L’estate scorsa è stata scandita da un pensiero fisso: i 40 anni dall’omicidio di Antonio Esposito Ferraioli avvenuto il 30 agosto 1979. In più di un’occasione pensavamo al sacrificio di questo giovane. Della necessità che si valorizzasse in maniera adeguata. Del silenzio che ruota sempre intorno all’argomento come se il ricordo continuo potesse provocare squilibri. Quella riflessione non ci abbandona ancora oggi, ma qualcosa è cambiato.
Tonino, il cuoco della mensa dell’Ericsson Fatme, si rifiutò di preparare e di far servire cibi avariati ai dipendenti dell’azienda di telecomunicazione. L’uomo qualunque, la saggezza popolare, interrogati risponderebbero: “Ma chi gliel’ha fatto fare? Mica doveva mangiarlo lui?!”.
In Italia, la deontologia professionale a volte appare una chimera, ma per fortuna c’è chi la coltiva allora come oggi.
Da qualche anno vivo tra cuochi e, quelli etici, li riconosci subito. Si avvicinano alla materia prima come se si trattasse di una pietra preziosa e cercano di valorizzarla senza comprometterla. Perciò non mi riesce difficile immaginare la ribellione di Tonino. Un rifiuto nato perché credeva nel suo lavoro, per rimanere fedele a se stesso e per tutelare come sindacalista le persone che avrebbero dovuto mangiare quel cibo putrefatto.
Così, abituati a metterci la faccia, abbiamo voluto ricordare Tonino. A modo nostro. Al Premio Ritratti di Territorio 2018. Attraverso le parole del conduttore, il giornalista-giornalista Roberto Ritondale, la quinta edizione si è aperta con la commemorazione di un eroe della quotidianità.
Chissà se qualcuno si è emozionato…
Già perché da quando la lapide è stata affissa sul muro di via Zito in Pagani, il 30 agosto 1989 dopo 20 anni dalla sua morte, non c’è stato giorno in cui io non abbia letto le parole impresse: “Antonio Esposito Ferraioli – Sindacalista – Vittima innocente della camorra”.
Adesso c’è una nuova consapevolezza. La storia di Tonino sta diventando la storia di tutti. Negli ultimi anni, a lui è stato intitolato un Istituto Alberghiero di Napoli, una masseria in un bene confiscato, l’ex via Filettine, ma la svolta importante è arrivata con il cortometraggio “Tonino” realizzato su iniziativa di un gruppo di entusiasti: Aldo Padovano, Gaetano Del Mauro, l’associazione culturale “Ambress Ampress”, Libera, il Gff. Dall’8 al 10 marzo, tre giorni di riprese durante i quali il paese si è fermato per diventare un piccolo set cinematografico. È sembrato di vedere Tonino, nelle scene notturne girate tra via Carducci e via Zito, come ha scritto Alfonso Tramontano Guerritore su “Sale in Corpo” interpretando le sensazioni di chi come noi è passato di lì.

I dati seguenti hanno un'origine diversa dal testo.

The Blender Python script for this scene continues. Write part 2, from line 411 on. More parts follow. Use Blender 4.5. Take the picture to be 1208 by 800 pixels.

Questi sono i miracoli che compiono gli uomini. E non fa niente se esecutori e mandanti sono ancora oggi impuniti e camminano liberi alla luce del sole.
Pagani è una realtà strana, rumorosa, ma ti sorprende con grandi gesti. Come quello di Tonino che, come Marcello Torre (il sindaco avvocato ucciso l’11 dicembre 1980), rimarrà per sempre vittima innocente di camorra.